Decor piece made from bottle, wine corks and gourd

TheCable: What do you think needs to be done on a larger scale to address the issue of plastic waste and pollution?

Akinrinola: Globally, I think there’s a need to totally end the use of plastic. Companies that are in need of it will get creative and come up with alternatives. There are better alternatives to plastics. They should abolish it completely. Humans would eventually come up with ideas that will replace plastic.

A frame designed with discarded wine corks

TheCable: How can people support your work and contribute to reducing plastic wastes in their communities?
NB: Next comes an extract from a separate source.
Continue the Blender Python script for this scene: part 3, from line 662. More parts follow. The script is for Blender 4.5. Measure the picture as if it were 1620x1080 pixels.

Akinrinola: NGOs and individuals concerned can organise community workshops to enlighten people on how to repurpose their plastic waste. They can invite artists like myself to share knowledge on how to reuse these things.

People should also appreciate the waste to art items by supporting the artists working with them. There are quite a number of artists that are doing this but because there’s no monetary support, they take a step back from it to find other means to fend for themselves.

Apart from using plastic waste, there are other materials to be bought and used to make sure the pieces are durable and presentable enough to fit in any space. Also, people should make the effort to involve environmental artists in their architectural projects and structure design. Governments, companies, and individuals can invite environmental artists to create art pieces and launch projects to promote environmental sustainability.